(Entries with scene source code)
________________________________________

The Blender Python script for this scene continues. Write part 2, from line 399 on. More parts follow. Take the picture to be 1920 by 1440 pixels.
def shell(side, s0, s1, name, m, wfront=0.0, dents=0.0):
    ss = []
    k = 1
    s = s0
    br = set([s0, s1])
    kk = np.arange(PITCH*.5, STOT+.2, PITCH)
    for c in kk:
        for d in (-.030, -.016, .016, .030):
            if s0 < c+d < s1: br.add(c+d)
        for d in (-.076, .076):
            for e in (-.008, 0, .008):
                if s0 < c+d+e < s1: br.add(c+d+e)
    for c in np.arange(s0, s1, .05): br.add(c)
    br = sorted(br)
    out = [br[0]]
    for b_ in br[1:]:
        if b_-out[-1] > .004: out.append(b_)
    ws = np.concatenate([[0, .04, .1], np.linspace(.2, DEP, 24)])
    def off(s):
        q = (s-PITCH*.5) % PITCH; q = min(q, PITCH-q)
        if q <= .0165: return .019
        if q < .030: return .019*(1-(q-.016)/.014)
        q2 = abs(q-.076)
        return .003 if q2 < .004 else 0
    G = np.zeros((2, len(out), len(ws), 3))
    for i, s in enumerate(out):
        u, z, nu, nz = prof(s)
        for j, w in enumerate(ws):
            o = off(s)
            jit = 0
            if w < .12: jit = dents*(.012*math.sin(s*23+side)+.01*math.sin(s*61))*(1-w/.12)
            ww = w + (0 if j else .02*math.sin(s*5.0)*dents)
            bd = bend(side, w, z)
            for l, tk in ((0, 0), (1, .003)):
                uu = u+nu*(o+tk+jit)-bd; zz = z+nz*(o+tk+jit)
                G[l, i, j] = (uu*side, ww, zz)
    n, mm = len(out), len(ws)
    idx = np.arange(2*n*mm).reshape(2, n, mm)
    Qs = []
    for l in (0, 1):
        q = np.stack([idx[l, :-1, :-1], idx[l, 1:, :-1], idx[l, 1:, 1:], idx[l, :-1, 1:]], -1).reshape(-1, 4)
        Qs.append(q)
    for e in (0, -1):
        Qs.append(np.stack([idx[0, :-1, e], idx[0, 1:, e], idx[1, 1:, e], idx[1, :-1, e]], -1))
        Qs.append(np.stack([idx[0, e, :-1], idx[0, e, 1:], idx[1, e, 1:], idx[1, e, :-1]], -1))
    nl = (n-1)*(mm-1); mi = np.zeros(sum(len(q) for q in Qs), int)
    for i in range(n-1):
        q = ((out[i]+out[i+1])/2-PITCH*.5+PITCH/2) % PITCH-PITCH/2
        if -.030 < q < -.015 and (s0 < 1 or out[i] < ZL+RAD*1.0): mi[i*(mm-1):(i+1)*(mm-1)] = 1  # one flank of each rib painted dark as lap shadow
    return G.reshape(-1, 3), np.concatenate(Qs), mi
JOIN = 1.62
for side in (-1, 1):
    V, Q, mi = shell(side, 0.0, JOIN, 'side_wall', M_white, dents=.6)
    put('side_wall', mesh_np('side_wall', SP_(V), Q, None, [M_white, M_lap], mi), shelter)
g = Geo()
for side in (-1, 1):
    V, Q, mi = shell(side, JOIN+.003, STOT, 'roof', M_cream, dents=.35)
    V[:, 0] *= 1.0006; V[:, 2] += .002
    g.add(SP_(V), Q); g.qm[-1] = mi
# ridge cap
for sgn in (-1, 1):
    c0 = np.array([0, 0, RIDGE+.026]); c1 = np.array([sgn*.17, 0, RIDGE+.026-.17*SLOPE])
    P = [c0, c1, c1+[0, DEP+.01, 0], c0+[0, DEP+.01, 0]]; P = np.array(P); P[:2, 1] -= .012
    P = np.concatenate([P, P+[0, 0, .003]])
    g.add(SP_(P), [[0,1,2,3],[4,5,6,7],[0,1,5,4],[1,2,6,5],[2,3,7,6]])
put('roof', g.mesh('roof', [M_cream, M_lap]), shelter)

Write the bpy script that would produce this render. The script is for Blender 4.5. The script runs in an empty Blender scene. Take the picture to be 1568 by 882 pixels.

________________________________________

Task description:
Scan the lines above for "this", then copy every one that has it.

Exercise response:
The Blender Python script for this scene continues. Write part 2, from line 399 on. More parts follow. Take the picture to be 1920 by 1440 pixels.
Write the bpy script that would produce this render. The script is for Blender 4.5. The script runs in an empty Blender scene. Take the picture to be 1568 by 882 pixels.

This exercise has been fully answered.